For the sample composition question (Question 4), a goodness-of-fit chi-square test to determine whether the sample is significantly different from the expected population distribution is most appropriate. The data yield χ² = 2.51, which is below the critical value cutoff for α = 0.05. We can therefore assume that the sample is not significantly different from the general population.

For the commuting pattern data (Question 5), the analysis shows no gender-based difference in the way people commute to work. With χ² = 7.715, df = 3, and p > 0.10, the result does not exceed the critical χ² value of 7.81 for this analysis.

Goodness-of-Fit and Commuting Pattern Chi-Square Tests

To test whether loan repayment rates differ between Savings & Loan institutions and other types of lending institutions, a t-test of means is appropriate. The critical t-value for α = 0.05 is (conservatively) 1.98.
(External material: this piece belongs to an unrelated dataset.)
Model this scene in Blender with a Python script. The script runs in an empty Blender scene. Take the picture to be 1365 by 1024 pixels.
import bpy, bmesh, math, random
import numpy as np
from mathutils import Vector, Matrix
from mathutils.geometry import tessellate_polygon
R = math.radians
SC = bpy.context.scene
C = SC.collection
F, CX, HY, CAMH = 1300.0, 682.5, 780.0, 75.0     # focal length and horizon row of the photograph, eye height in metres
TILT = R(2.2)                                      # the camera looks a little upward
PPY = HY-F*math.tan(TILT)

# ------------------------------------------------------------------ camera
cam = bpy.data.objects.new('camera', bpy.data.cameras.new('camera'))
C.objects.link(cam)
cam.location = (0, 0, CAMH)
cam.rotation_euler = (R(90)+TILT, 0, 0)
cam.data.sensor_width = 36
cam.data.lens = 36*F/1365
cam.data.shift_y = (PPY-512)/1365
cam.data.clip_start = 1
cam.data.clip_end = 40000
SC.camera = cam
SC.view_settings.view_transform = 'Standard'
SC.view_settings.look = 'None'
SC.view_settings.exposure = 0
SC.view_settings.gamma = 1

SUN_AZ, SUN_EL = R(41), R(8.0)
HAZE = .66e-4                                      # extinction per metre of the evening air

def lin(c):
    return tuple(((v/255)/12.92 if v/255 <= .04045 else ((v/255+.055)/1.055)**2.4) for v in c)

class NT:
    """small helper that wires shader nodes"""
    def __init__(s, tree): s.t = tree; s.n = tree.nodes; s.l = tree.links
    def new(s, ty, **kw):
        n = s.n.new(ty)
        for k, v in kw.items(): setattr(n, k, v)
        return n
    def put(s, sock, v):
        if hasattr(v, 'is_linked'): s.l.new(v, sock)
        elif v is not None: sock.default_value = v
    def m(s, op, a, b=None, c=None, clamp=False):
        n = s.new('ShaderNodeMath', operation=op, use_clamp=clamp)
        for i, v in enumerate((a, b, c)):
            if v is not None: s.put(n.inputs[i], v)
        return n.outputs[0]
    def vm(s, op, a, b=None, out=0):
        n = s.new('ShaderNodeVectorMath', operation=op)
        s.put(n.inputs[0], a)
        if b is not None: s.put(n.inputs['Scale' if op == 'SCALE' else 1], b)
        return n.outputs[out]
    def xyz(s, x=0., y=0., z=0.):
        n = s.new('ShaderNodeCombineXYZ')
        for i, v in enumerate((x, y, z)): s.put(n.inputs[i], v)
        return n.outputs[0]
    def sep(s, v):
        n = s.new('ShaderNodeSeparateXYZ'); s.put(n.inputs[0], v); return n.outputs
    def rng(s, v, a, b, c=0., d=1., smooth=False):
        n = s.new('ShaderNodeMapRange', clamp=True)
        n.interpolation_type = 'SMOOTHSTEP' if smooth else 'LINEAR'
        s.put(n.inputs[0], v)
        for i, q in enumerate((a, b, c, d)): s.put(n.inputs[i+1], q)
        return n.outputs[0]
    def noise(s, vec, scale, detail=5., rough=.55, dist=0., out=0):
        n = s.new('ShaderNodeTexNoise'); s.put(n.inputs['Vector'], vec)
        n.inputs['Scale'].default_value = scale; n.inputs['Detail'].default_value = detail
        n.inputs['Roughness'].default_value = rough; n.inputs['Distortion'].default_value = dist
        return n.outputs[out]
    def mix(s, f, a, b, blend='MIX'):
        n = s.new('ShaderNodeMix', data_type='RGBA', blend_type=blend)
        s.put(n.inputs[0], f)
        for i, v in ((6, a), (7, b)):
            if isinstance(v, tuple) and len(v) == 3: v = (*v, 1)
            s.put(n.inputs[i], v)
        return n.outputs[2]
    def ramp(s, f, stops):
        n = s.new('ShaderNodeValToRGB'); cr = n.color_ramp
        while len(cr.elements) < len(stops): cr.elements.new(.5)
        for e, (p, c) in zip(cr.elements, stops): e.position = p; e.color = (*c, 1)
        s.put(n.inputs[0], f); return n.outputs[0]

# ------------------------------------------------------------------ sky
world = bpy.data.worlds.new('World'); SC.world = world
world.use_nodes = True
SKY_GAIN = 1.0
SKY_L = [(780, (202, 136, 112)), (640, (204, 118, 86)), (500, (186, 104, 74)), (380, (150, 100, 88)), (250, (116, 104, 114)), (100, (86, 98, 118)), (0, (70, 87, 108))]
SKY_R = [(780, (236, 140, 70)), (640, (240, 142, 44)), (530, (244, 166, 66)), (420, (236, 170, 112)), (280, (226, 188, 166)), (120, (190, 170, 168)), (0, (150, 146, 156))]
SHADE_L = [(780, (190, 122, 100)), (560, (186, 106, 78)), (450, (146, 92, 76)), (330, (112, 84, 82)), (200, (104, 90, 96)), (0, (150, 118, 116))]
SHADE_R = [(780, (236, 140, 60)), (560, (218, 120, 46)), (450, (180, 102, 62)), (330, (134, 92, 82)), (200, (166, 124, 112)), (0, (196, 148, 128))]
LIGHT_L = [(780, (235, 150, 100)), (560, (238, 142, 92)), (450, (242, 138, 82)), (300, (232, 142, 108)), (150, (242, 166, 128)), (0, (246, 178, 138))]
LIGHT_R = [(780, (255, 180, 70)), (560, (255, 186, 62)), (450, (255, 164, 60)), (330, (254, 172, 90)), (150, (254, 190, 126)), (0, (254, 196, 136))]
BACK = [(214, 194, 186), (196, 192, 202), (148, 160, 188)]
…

The standard error of the difference between means is calculated as:

SE = √((var₁/n₁) + (var₂/n₂)) = √((0.5²/100) + (0.6²/64)) = 0.09

T-Test: Loan Repayment Rates Across Institution Types

The t-statistic is then:

T = (M₁ − M₂) / SE = 1 / 0.09 = 11.11

This far exceeds the critical t-value. According to this analysis, there is a significant difference between loan repayment rates at Savings & Loan institutions and those at other institutions, at least within this sample.